Millennials are consuming less wine than any previous generation; why is that? The reason boils down to one simple factor.

Until recently, the wine world has generally been perceived as a pretentious business with a strict set of principle rules. Consuming fine wine was reserved for the elite or the special occasion. Its rich history, combined with the complex nature of the science behind growing and harvesting grapes, had grown to be intimidating to many. This perception began to change when countries like South Africa, Australia, and America emerged into the scene, creating their own set of rules and experimentation. These countries would later fall under the category of New World Wines (anything that is outside of Europe). The intimidation factor was lifted, and wine became more accessible to the everyday wino. But the main reason why millennials choose to pass on the vino isn't due to daunting history; it's much simpler than that.

The reason that drives these adults to consume less wine is what influences us to do (or not do) anything these days; money. According to research from Mintel, 28% of young millennials prefer to drink at home, because the cost of a single glass of wine at a bar or restaurant is not feasible or fiscally responsible.
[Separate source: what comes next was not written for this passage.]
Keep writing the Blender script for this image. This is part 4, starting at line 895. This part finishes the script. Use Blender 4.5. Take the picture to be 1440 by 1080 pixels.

And we're all about the quality to price ratio; are you really getting your money's worth if you sip on three glass of house wine for $45, when you can take six shots of tequila for the same price?

No room in the wallet for Chardonnay

Because of the increasing generational wage gap, winemakers have had to reevaluate the industry as a whole and become more conscientious about how to drive sales. Wine drinking is often a social affair among young people, and winemakers can't afford to not tap into that demographic. Because of this, millennials are forcing the wine industry to change the way they market their products.

It's not that they don't enjoy wine. In fact, they're solely responsible for revolutionizing certain aspects of the industry, with some of the most popular examples being the rise in popularity of rosé, and the once taboo canned wine, which has now become an 80 million dollar industry. These cans, which can contain up to half a bottle of wine, are only about a third of the price of a bottle of wine. Convenience and savings have always been at the forefront of millennial's minds; so if we're given an opportunity to drink some wine by the poolside, we'll skip the fancy wine glass and take it in a can.

Is my wine delivery in the drone zone?

Another driving factor with wines sales is how newer generations are choosing to buy products. The internet boom has allowed for an innovative and new-age way of shopping - online. Online wine and liquor sales have only been increasing, and with new wine club subscription models such as Winc and Bright Cellars, with the simple click of a button, we can have wine delivered right to our door. This development in recent history is one that the wine industry has never had to deal with and millennials are pioneering this change.

While it isn't completely true to admit that Millennials are harming the wine industry, their predecessors, Gen X, are still consuming and spending more on wine as a whole. However, just because wine is no longer affordable in its original form, does not mean that the industry as a whole will crash and burn. Most millennials admit that if they had to spend on wine, they would. So all this does is garner change in an age-old craft. This shift in supply and demand is encouraging winemakers to start looking at the industry in a new way in order to make wine accessible to the average consumer.